O que há de comum entre os membros dessa turma é o fato de que todos, em circunstâncias e idades distintas, atuaram em montagens desse mesmo texto assinadas pelo tal dramaturgo. Ou seja, representaram os mesmos papéis que agora estão avaliando. Na mitologia grega, Orfeu desce ao inferno para resgatar a amada Eurídice sob a condição de, ao libertá-la, não olhar para trás. Na versão da novata trupe, que atua em um galpão vazio, a história transcorre na França contemporânea, os personagens centrais se conhecem em uma estação de trem, se enredam em jogos de dissimulação e são assediados por um emissário da morte.

O filme deslancha a partir do instante em que, por instinto ou espécie de transe, os atores reunidos começam a interagir naturalmente com a projeção. Vivenciam os personagens, em pares ou solos, reiteram diálogos, pelejam o mesmo enredo e chegam a abandonar a sala para explorarem outros ambientes da mansão, que se transformam magicamente em estação ferroviária, um café, um quarto de hotel. As duplas Sabine Azema e Pierre Arditi, Anne Consigny e Lambert Wilson, intérpretes do casal Eurídice e Orfeu, aparecem em sequências alternadas. Michel Piccoli é o pai de Orfeu e Mathieu Almaric desempenha o enigmático Henry. Como cada um deles tem uma maneira especial de interpretar e um repertório emocional particular, os personagens ganham vida em variados registros, matizes e estilos, o que concede à conhecida trama significados múltiplos e ângulos novos. Há um momento em que atores do lado de lá e de cá se confundem e parecem encenar um único espetáculo, em curiosa simbiose.  

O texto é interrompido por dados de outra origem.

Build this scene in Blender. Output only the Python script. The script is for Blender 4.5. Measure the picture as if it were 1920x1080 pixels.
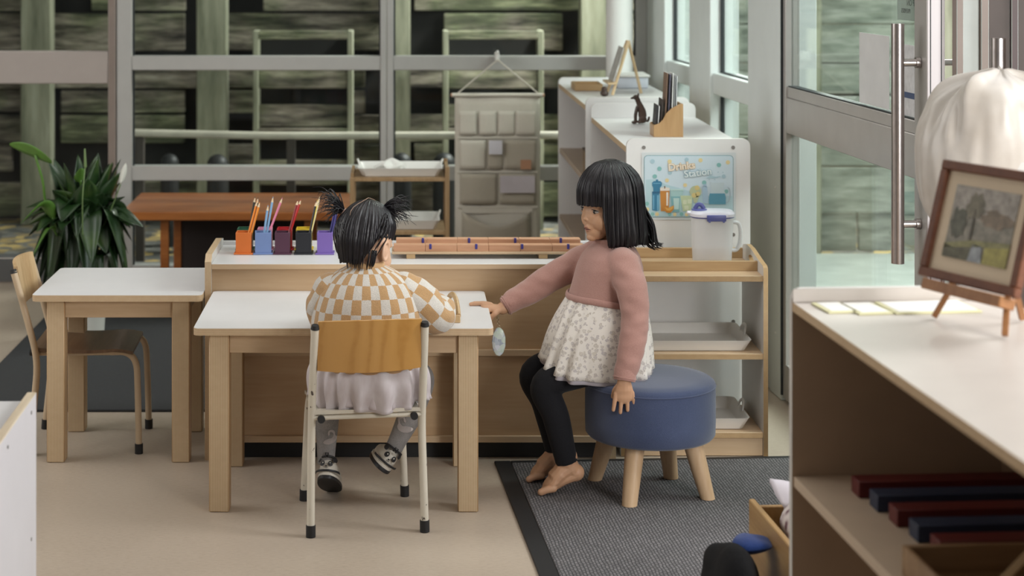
import bpy, bmesh, math, random
from mathutils import Vector, Matrix, noise

for _o in list(bpy.data.objects):
    bpy.data.objects.remove(_o, do_unlink=True)
scene = bpy.context.scene
COL = scene.collection
PI = math.pi
rad = math.radians

# ------------------------------------------------------------------ camera
F, VX, VY, EYE = 3300.0, 748.0, -88.0, 1.402     # pixels, principal point, eye height
cam_data = bpy.data.cameras.new('camera')
cam = bpy.data.objects.new('camera', cam_data)
COL.objects.link(cam)
cam.location = (0, 0, EYE)
cam.rotation_euler = (PI / 2, 0, 0)
cam_data.sensor_width = 36.0
cam_data.lens = F / 1920 * 36.0
cam_data.shift_x = (960 - VX) / 1920
cam_data.shift_y = (VY - 540) / 1920
cam_data.clip_start = 0.05
cam_data.clip_end = 100
cam_data.dof.use_dof = True
cam_data.dof.focus_distance = 4.42
cam_data.dof.aperture_fstop = 4.0
scene.camera = cam

# ------------------------------------------------------------------ world, lights, exposure
scene.view_settings.view_transform = 'Standard'
scene.view_settings.look = 'None'
scene.view_settings.gamma = 1.0
scene.view_settings.exposure = -0.26
scene.view_settings.use_curve_mapping = False

world = bpy.data.worlds.new('overcast_sky')
scene.world = world
world.use_nodes = True
wn = world.node_tree
wn.nodes.clear()
w_out = wn.nodes.new('ShaderNodeOutputWorld')
w_bg = wn.nodes.new('ShaderNodeBackground')
w_geo = wn.nodes.new('ShaderNodeTexCoord')
w_sep = wn.nodes.new('ShaderNodeSeparateXYZ')
w_ramp = wn.nodes.new('ShaderNodeValToRGB')
wn.links.new(w_geo.outputs['Generated'], w_sep.inputs[0])
wn.links.new(w_sep.outputs['Z'], w_ramp.inputs[0])
w_ramp.color_ramp.elements[0].position = 0.0
w_ramp.color_ramp.elements[0].color = (0.62, 0.60, 0.56, 1)
w_ramp.color_ramp.elements[1].position = 0.5
w_ramp.color_ramp.elements[1].color = (0.90, 0.96, 1.0, 1)
wn.links.new(w_ramp.outputs[0], w_bg.inputs[0])
w_bg.inputs[1].default_value = 0.32
wn.links.new(w_bg.outputs[0], w_out.inputs[0])


def area(name, loc, target, size, size_y, power, color):
    l = bpy.data.lights.new(name, 'AREA')
    l.shape = 'RECTANGLE'
    l.size, l.size_y, l.energy, l.color = size, size_y, power, color
    o = bpy.data.objects.new(name, l)
    COL.objects.link(o)
    o.location = loc
    o.rotation_euler = (Vector(target) - Vector(loc)).to_track_quat('-Z', 'Y').to_euler()
    return o


# daylight: the glazed wall on the right, then added fill lamps overhead, left and front right
area('daylight_right_windows', (3.4, 4.0, 2.7), (0.2, 4.7, 0.3), 1.7, 1.3, 165, (0.98, 0.99, 1.0))
area('overhead_fill', (0.2, 4.4, 2.69), (0.2, 4.4, 0.0), 2.0, 1.6, 22, (1.0, 0.985, 0.96))  # added overhead fill that brightens the tabletops and floor
area('left_fill', (-3.0, 4.6, 1.9), (1.2, 6.0, 0.9), 2.0, 1.6, 50, (0.98, 0.99, 1.0))  # added fill that brightens the frames of the right wall
area('front_right_fill', (2.3, 1.1, 1.5), (0.5, 5.0, 0.3), 1.3, 1.4, 125, (1.0, 0.985, 0.96))  # added low fill that brightens the rack inside and the stool
area('daylight_yard_back', (1.9, 8.75, 3.0), (0.55, 9.32, 0.7), 1.4, 0.5, 420, (0.99, 1.0, 0.95))
area('daylight_yard', (2.6, 5.8, 3.4), (2.0, 8.2, 0.7), 1.6, 1.4, 120, (0.98, 1.0, 0.96))


# ------------------------------------------------------------------ helpers
def W(px, py, d):
    """point at depth d seen at a place of the 1920x1080 frame"""
    return Vector(((px - VX) / F * d, d, EYE - (py + VY * -1) / F * d))


ROOT = {}


def thing(name, label, cat, loc=(0, 0, 0), rotz=0.0, group=None):
    o = bpy.data.objects.new(name, None)
    COL.objects.link(o)
    o.empty_display_size = 0.05
    o.location = loc
    o.rotation_euler = (0, 0, rotz)
    o['label'] = label
    o['category'] = cat
    if group:
        o['group'] = group
    ROOT[o.name] = Matrix.Translation(Vector(loc)) @ Matrix.Rotation(rotz, 4, 'Z')
    return o


def root_matrix(o):
    while o is not None:
        if o.name in ROOT:
            return ROOT[o.name]
        o = o.parent
    return Matrix.Identity(4)


def tag(o, label, cat, group=None, kind=None):
    o['label'] = label
    o['category'] = cat
    if group:
        o['group'] = group
    if kind:
        o['kind'] = kind
    return o


def struct(o):
    o['kind'] = 'structure'
    return o


def catmull(pts, n=8):
    pts = [Vector(p) for p in pts]
    if len(pts) < 3:
        return [pts[0].lerp(pts[-1], i / n) for i in range(n + 1)]
    out = []
    P = [pts[0] * 2 - pts[1]] + pts + [pts[-1] * 2 - pts[-2]]
    for i in range(1, len(P) - 2):
        p0, p1, p2, p3 = P[i - 1], P[i], P[i + 1], P[i + 2]
        for k in range(n):
            t = k / n
            out.append(0.5 * ((2 * p1) + (p2 - p0) * t + (2 * p0 - 5 * p1 + 4 * p2 - p3) * t * t + (3 * p1 - p0 - 3 * p2 + p3) * t ** 3))
    out.append(pts[-1])
    return out


def lerp_list(vals, n):
    """resample scalars (or tuples) the way catmull() resamples points"""
    out = []
    if any(isinstance(v, (tuple, list)) for v in vals):
        vals = [v if isinstance(v, (tuple, list)) else (v, v) for v in vals]
    for i in range(len(vals) - 1):
        for k in range(n):
            t = k / n
            t = t * t * (3 - 2 * t)
            a, b = vals[i], vals[i + 1]
            if isinstance(a, (tuple, list)):
                out.append(tuple(x + (y - x) * t for x, y in zip(a, b)))
            else:
                out.append(a + (b - a) * t)
    out.append(vals[-1])
    return out


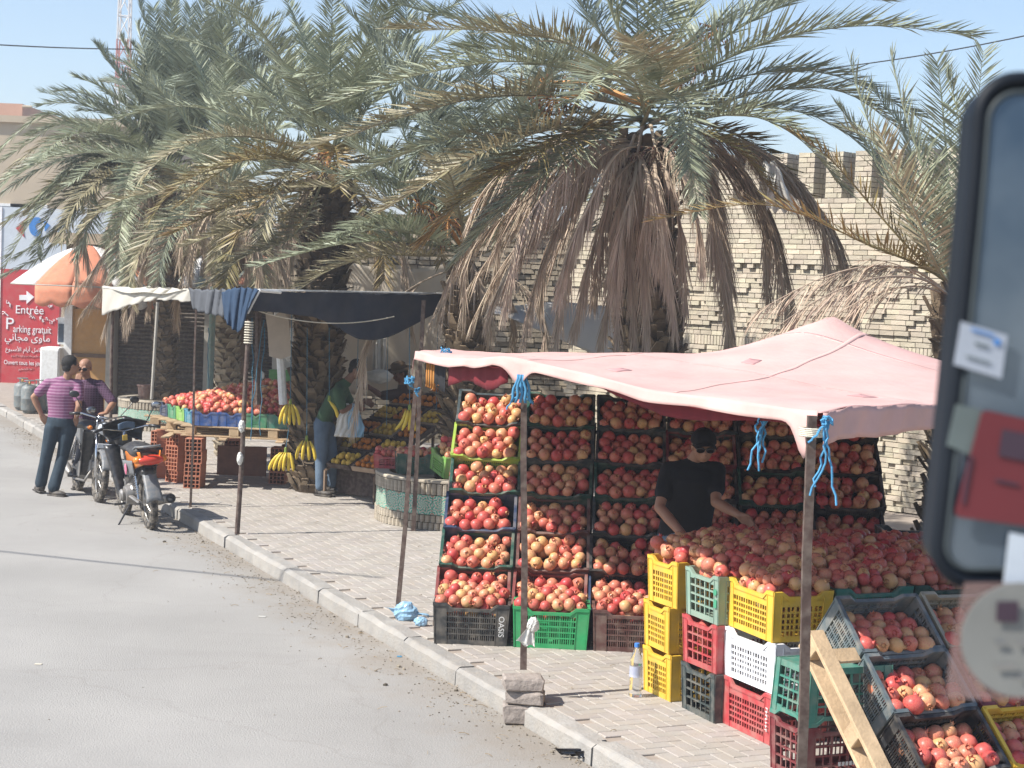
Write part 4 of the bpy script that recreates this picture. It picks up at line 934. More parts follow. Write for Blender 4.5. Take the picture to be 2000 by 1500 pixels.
def hem(u, v):
    p = awn(u, 0) + V(0, 0, -.002); dr_ = .055 + .012 * abs(sin(u * 23)) + (.16 * exp(-((u - .985) / .02) ** 2)) + .10 * exp(-((u - .5) / .028) ** 2) + .14 * exp(-(u / .012) ** 2)
    return p - KN * (.012 + .01 * sin(u * 60) * v + .02 * v) + V(0, 0, -v * dr_ + .01)
B().sheet(hem, 120, 4, .003).build('hem', m_pink_t, parent=at, world=True, smooth=True)
def hem2(u, v):
    p = awn(1, u * .7); dr_ = .13 + .02 * sin(u * 7) + .04 * exp(-(u / .04) ** 2); return p + V(.01 + .01 * sin(u * 70 + v * 3), -.012 - .012 * sin(u * 55) * v, -v * dr_)
B().sheet(hem2, 60, 5, .003).build('hem', m_pink_t, parent=at, world=True, smooth=True)
def hang(a, c, drop, nm, m, off=.03, k=0):
    B().sheet(lambda u, v: (lambda q: q + KN * (off + .012 * sin(u * 30 + k)) - V(0, 0, v * (drop + .03 * sin(u * 8 + k)) + .03))(awn(a + (c - a) * u, 0)), 14, 4, .003).build(nm, m, parent=at, world=True, smooth=True)
hang(.03, .155, .21, 'black_cloth', m_blk, .05); hang(.155, .43, .15, 'red_cloth', m_red_l, .05, 2)
for q in (.052, .066, .080, .094): hang(q, q + .0045, .20, 'stripe', m_stripe, .044)
hang(.60, .98, .07, 'red_cloth', m_red_l, .05, 4)
# roof poles
q = B(); o_ = KN * .10 + V(0, 0, -.05); q.tube([p1t + o_, p2t + o_], .014, 6); q.tube([p2t + o_, p3t + o_ + V(0, 0, .03)], .014, 6); q.build('frame_pole', m_iron, parent=at, world=True)
B().tube([V(3.7, 10.9, 0), V(3.75, 10.85, 2.04)], .03, 6).build('post', m_iron, world=True, label='far right awning post behind the bus mirror', cat='post', group='posts holding the awnings')
# knots and hanging ropes
def ropes(name, c, m, lab, tails, n=7, r=.0055, spread=.05, cat='rope'):
    t = thing(name, lab, cat, c)
    q = B(); 
    for k in range(n):
        a = RR.uniform(0, 6.28); pts = [V(cos(a + i * .7) * spread * RR.uniform(.5, 1), sin(a + i * .7) * spread * RR.uniform(.5, 1), RR.uniform(-1, 1) * spread * .8) for i in range(6)]
        q.tube(pts, r, 5)
    q.build('knot', m, parent=t)
    for L_ in tails:
        pts = [V(RR.uniform(-.5, .5) * spread, RR.uniform(-.5, .5) * spread, 0)]; z = 0; dx = RR.uniform(-.05, .05)
        for i in range(9): z -= L_ / 9; pts.append(V(pts[-1].x * .7 + RR.uniform(-.016, .016) + dx * i / 14, pts[-1].y * .7 + RR.uniform(-.012, .012), z))
        B().tube(pts, r, 5).build('strand', m, parent=t)
    return t
c = D(1016, 752, 10.66)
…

O contato epidérmico entre cinema e teatro, a hábil sincronia dos cortes, as telas divididas, a conexão entre o mito original e a realidade atual, o tom melancólico da canção entoada por Frank Sinatra durante os créditos finais e a austera encenação do grupo jovem são atrativos suficientes para tocar emocionalmente a platéia. A cereja do bolo, no entanto, é o elenco de atores consagrados e carismáticos, quase sempre estrelas em variadas produções francesas. Eles são dotados de ímpeto juvenil, técnica depurada e charme transbordante. Com este longa, Resnais tece uma inspirada reflexão sobre passado e presente, amor que se perde e se reencontra, ficção e realidade. Subsiste uma profundidade nas entrelinhas que a leveza do longa, talvez, disfarce. É invulgar o jeito como o diretor integra o teatro filmado ao cinema. Ele é tão bem sucedido na empreitada que o espectador acompanha tudo com interesse contínuo. Com título de alguma forma irônico, afinal o diretor tem noventa anos e segue cheio de projetos, o filme opera uma poética celebração da palavra, do amor e da vida.      

(Edgar Olimpio de Souza)

(Foto Divulgação)

 

Avaliação: Ótimo

 

Vocês ainda não viram nada

Título Original: Vous n'avez encore rien vu (França, 2012)

Gênero: Comédia Dramática, 115 min

Direção: Alain Resnais

Elenco: Sabine Azéma, Michel Piccoli, Mathieu Amalric e outros.